L’immatriculation sera en outre la base naturelle du cadastre. Pour cette raison, et aussi parce qu’elle entraine des frais peut-être trop considérables, les Arabes ne se presseront pas encore autant qu’on pourrait croire de la réclamer. Les exactions les ont habitués à cacher le plus possible de ce qu’ils possèdent; autant pour ne pas offenser Mahomet que par précaution, ils ne se vantent jamais d’être riches ; les beys eux-mêmes s’intitulent depuis bien longtemps : pauvres devant Dieu ! Mais laissons faire le temps et les procès!

Nous omettrons les dispositions secondaires de la loi; très éclectique d’ailleurs, la commission ne s’en est pas tenue à l’acte Torrens, elle a emprunté de-ci, de-là, en certains cas à la loi belge; en d’autres, au droit romain. Ainsi, on distingue fréquemment en Tunisie la propriété du sol de celle des constructions qui le couvrent et des arbres, autrement dit de la superficie. Cette distinction est maintenue, mais réglementée. De même, le contrat spécial d’enzel (cession d’une propriété contre paiement d’une rente annuelle); les biens religieux ou habbous que nous avons respectés, cela va sans dire, sont restés inaliénables; mais, grâce à l’enzel, ils peuvent être aujourd’hui, sans que les docteurs de la loi aient élevé une protestation, cédés très régulièrement à un Européen, pourvu que celui-ci paie chaque année une somme de... à l’administration ou au bénéficiaire des habbous. Quant à la cheffa, bien connue depuis l’affaire de l’Enfida, elle existe encore, mais à peine.
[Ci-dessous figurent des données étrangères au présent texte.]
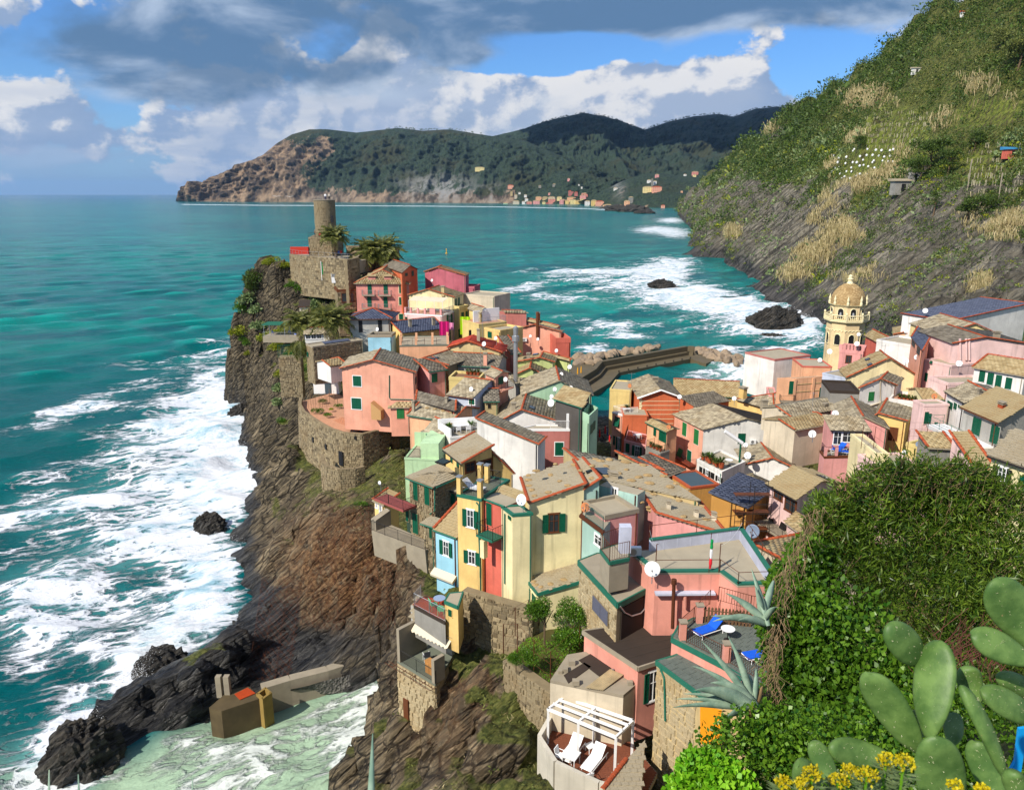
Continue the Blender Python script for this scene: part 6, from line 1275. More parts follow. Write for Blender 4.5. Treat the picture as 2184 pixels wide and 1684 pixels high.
for(x0,y0,x1,y1)in((600,1510,626,1670),(642,1570,668,1730),(680,1620,706,1775),(722,1680,752,1850)):window(LS,4,'F',x0,y0,x1,y1,'c')
def plinth(label,pts,z,lo,sz=.5,n_parts=120,seed=3,name='stone_wall'):
 P=[at_z(px(13,*p),z)for p in pts];r_=thing(name,label,'wall',Vector((P[0].x,P[0].y,z-lo)));m=MB()
 for A,B in zip(P[:-1],P[1:]):
  d=(B-A).normalized();n=Vector((d.y,-d.x,0));L_=Vector((0,0,-lo));m.hexa([A+L_,B+L_,B-n*.7+L_,A-n*.7+L_],[A,B,B-n*.7,A-n*.7])
 w=m.add('wall',M_MORTAR,r_)
 for k,(A,B)in enumerate(zip(P[:-1],P[1:])):
  d=(B-A).normalized();n=Vector((d.y,-d.x,0));L_=Vector((0,0,-lo));stones_on([A+L_+n*.012,B+L_+n*.012,B+n*.012,A+n*.012],w,sz,n_parts//(len(P)-1),seed=seed+k)
 return r_,P
plinth('tall rubble stone wall below the cream house and red terrace',[(1000,232),(1220,300),(1500,378),(1560,330)],19.4,9.5)
plinth('tapering stone retaining wall of the small garden',[(1300,738),(1470,860),(1645,985)],17.6,9.5,.5,200,13)
CR=quadhouse('coral','coral house with large flat roof terrace and lilac parapets',8,[(920,428),(1482,424),(1640,540),(1935,530),(1668,122),(862,228),(690,236),(690,250)],25.6,'coral',6,M_FLAT,slab=.1)
P_=CR.pts;LIL=plaster('plaster_lilac',lin(208,212,230,.74),.15)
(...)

Les privilèges spéciaux des vendeur, prêteur, architectes, ouvriers, etc., sont supprimés ; le régime des hypothèques est constitué aussi simplement que possible : il est fondé sur ce principe que l’hypothèque ne peut être occulte ni indéterminée, qu’elle émane exclusivement de la volonté de l’homme ou d’une décision de justice.

Notons en passant que, par un décret antérieur à ceux qui viennent de régir la propriété des immeubles, le domaine public a été défini et constitué, déclaré imprescriptible et inaliénable.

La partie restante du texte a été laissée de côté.